The girls took me to some historical sights and just generally important places in the city that I had never had the chance to see the three previous times I was there.  They even bought me lunch and some snacks.  Just incredibly nice.  We unfortunately didn't have time to check out even close to all the places they wanted to show me.  My flight to New York was at 20:15 and I had to meet Mariano to get all the rest of my luggage he was holding for me.  He met us at the apartment and before long it was time for me to go.  I bid fond adieu to everyone and got a taxi to the airport.  In my condition I was naturally dreading this 10-hour overnight flight, but all I could do is sit there with a resigned thousand-mile stare when they announced, after we had already boarded, that there was going to be a two-hour delay.  Somehow, thankfully, I made it through with less agony than the previous night's flight.
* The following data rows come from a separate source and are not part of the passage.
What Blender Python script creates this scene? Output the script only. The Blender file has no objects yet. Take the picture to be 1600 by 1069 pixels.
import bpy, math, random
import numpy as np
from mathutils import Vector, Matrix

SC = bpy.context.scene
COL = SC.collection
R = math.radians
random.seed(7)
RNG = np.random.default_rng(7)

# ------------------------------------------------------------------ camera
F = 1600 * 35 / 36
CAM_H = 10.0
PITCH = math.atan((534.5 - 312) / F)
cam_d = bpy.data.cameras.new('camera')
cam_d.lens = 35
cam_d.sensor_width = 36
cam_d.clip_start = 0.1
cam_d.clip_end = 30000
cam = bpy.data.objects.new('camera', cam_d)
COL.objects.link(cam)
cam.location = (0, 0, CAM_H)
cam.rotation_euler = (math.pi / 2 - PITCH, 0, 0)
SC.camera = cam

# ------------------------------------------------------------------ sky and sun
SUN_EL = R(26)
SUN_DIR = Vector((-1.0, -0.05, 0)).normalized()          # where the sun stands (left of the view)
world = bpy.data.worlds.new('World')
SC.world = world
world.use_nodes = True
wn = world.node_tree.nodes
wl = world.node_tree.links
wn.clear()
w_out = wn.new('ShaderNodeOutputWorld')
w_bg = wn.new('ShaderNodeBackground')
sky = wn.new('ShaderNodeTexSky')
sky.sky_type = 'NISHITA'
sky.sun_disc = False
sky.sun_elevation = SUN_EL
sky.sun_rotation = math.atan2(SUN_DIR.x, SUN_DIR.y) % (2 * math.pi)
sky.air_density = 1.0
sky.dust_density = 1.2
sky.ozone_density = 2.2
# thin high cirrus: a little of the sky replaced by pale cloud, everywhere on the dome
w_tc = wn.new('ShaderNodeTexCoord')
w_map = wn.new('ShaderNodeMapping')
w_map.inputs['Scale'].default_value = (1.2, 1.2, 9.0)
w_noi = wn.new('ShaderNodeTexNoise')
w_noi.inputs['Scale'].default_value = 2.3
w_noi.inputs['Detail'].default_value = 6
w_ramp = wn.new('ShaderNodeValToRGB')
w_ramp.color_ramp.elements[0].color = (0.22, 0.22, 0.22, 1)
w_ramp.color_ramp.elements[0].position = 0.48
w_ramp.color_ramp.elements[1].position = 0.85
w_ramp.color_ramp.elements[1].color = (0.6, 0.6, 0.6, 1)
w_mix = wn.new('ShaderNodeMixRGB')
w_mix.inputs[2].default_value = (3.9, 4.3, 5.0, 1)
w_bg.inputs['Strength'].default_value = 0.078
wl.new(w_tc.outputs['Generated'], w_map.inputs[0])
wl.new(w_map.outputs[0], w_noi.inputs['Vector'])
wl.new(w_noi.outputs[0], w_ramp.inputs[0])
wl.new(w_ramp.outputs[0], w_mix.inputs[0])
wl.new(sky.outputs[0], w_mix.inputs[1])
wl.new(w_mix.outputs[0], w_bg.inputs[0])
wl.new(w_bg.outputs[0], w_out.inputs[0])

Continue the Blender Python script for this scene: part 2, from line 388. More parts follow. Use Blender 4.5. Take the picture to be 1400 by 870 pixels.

Fernanda & Virginia on the subway

Sights around the city
Photo: the waiter
Enjoying a fabulous lunch

Group shot

The incredible Metropolitan Cathedral

Group shot back on the subway via vandalized mirror
Photo: Virginia Guerreg
With Mariano back at the apartment

On the way to the airport

Now I sit in the airport in New York awaiting my 16th and final flight back to Boston.  Time to reflect on the whole trip, I suppose.  It's a bit hard to think beyond my beaten and battered condition, the inevitable result of burning the candle at both ends for 3 weeks straight (not to mention all the fucking crazy stress and insanity in the weeks and months immediately preceding the tour, but that's another story entirely), but this has definitely been one of the most incredible experiences of my life.  A whirlwind, to be sure.  Chaotic, exhausting, sometimes miserable, but well worth it in light of all the incredible shows we played, great people we met, and amazing experiences we had.  These are the kind of memories and experiences that stick with you for a lifetime.  I hope I get the opportunity to do it again.  I just need like a month to recuperate.   Unfortunately, I'm only back home for 5 days before I leave for Greenland for 3 weeks.  Hopefully I can recover in that narrow window.  Man, I am fucking beat!!